● **GIVEN INSTRUCTION**
Begin with the line that contains "Continue the Blender", end with the line that contains "GREENL, t, smooth=False)", and extract exactly that stretch of lines.

** start of DATASET EXCERPTS **

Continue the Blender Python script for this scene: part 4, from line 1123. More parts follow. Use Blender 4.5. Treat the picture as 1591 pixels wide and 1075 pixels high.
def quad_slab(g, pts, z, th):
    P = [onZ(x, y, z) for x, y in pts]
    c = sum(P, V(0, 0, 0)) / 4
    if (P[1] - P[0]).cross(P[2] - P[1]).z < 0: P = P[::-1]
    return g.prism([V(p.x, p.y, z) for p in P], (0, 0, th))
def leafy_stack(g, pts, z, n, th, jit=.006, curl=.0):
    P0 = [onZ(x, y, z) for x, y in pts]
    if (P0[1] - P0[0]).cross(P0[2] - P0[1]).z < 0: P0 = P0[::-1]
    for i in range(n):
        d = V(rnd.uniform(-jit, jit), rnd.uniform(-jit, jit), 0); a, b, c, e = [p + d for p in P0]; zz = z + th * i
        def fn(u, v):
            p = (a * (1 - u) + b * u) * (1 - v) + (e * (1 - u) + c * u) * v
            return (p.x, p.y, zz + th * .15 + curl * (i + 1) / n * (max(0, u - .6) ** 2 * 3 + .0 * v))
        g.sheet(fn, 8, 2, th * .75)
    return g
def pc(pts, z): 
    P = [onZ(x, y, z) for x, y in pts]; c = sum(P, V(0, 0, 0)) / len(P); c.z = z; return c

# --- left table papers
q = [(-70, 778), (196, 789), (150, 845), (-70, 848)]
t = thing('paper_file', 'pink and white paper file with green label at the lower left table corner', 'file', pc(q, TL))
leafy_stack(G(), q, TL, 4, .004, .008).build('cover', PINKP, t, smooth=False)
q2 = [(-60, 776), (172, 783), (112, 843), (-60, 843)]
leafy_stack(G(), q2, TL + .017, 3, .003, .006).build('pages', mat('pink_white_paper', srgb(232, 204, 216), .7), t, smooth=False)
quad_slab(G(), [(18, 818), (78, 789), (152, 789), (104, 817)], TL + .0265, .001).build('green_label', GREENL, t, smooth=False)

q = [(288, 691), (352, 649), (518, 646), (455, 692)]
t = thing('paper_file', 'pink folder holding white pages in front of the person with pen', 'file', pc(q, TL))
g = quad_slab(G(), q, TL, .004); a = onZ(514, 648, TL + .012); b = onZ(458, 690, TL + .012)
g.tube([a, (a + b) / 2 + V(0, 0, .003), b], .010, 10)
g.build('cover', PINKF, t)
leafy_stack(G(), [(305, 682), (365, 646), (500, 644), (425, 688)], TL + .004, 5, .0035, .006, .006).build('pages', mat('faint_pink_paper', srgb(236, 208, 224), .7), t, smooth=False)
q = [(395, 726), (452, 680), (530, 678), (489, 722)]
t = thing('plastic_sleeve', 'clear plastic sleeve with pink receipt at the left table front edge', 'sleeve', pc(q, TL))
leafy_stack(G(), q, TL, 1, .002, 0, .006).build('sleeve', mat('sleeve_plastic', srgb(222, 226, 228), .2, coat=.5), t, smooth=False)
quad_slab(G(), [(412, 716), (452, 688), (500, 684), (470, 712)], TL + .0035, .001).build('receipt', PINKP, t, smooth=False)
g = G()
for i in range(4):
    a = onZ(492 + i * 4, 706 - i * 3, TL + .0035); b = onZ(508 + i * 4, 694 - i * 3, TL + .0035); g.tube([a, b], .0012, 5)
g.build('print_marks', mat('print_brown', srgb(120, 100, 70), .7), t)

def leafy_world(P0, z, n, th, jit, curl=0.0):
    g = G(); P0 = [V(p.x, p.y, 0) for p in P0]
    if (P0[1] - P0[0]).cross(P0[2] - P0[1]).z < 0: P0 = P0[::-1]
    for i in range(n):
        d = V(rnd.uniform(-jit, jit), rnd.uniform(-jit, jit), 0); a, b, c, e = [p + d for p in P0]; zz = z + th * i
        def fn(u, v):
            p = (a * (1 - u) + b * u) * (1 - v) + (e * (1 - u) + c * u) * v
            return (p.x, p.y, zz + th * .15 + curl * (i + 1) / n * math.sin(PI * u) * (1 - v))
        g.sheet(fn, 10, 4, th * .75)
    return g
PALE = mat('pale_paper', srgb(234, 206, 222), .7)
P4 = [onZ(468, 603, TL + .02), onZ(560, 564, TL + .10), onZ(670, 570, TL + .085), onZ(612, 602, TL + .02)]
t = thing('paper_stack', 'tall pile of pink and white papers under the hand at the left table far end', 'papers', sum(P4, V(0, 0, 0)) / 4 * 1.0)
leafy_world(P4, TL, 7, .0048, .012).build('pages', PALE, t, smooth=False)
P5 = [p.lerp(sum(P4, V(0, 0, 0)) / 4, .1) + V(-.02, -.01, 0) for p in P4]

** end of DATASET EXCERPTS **
** start of DATASET EXCERPTS **

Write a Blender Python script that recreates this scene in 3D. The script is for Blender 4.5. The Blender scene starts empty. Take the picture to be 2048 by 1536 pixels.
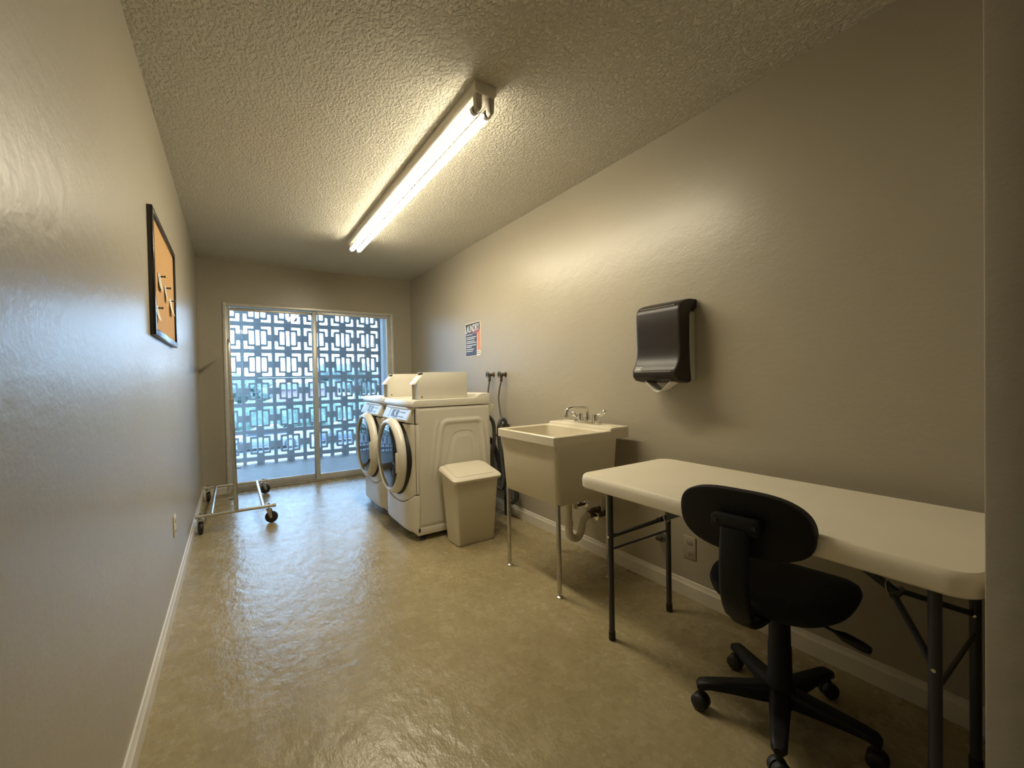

** end of DATASET EXCERPTS **

● **OUTPUT FOR THIS EXERCISE**
Continue the Blender Python script for this scene: part 4, from line 1123. More parts follow. Use Blender 4.5. Treat the picture as 1591 pixels wide and 1075 pixels high.
def quad_slab(g, pts, z, th):
    P = [onZ(x, y, z) for x, y in pts]
    c = sum(P, V(0, 0, 0)) / 4
    if (P[1] - P[0]).cross(P[2] - P[1]).z < 0: P = P[::-1]
    return g.prism([V(p.x, p.y, z) for p in P], (0, 0, th))
def leafy_stack(g, pts, z, n, th, jit=.006, curl=.0):
    P0 = [onZ(x, y, z) for x, y in pts]
    if (P0[1] - P0[0]).cross(P0[2] - P0[1]).z < 0: P0 = P0[::-1]
    for i in range(n):
        d = V(rnd.uniform(-jit, jit), rnd.uniform(-jit, jit), 0); a, b, c, e = [p + d for p in P0]; zz = z + th * i
        def fn(u, v):
            p = (a * (1 - u) + b * u) * (1 - v) + (e * (1 - u) + c * u) * v
            return (p.x, p.y, zz + th * .15 + curl * (i + 1) / n * (max(0, u - .6) ** 2 * 3 + .0 * v))
        g.sheet(fn, 8, 2, th * .75)
    return g
def pc(pts, z): 
    P = [onZ(x, y, z) for x, y in pts]; c = sum(P, V(0, 0, 0)) / len(P); c.z = z; return c

# --- left table papers
q = [(-70, 778), (196, 789), (150, 845), (-70, 848)]
t = thing('paper_file', 'pink and white paper file with green label at the lower left table corner', 'file', pc(q, TL))
leafy_stack(G(), q, TL, 4, .004, .008).build('cover', PINKP, t, smooth=False)
q2 = [(-60, 776), (172, 783), (112, 843), (-60, 843)]
leafy_stack(G(), q2, TL + .017, 3, .003, .006).build('pages', mat('pink_white_paper', srgb(232, 204, 216), .7), t, smooth=False)
quad_slab(G(), [(18, 818), (78, 789), (152, 789), (104, 817)], TL + .0265, .001).build('green_label', GREENL, t, smooth=False)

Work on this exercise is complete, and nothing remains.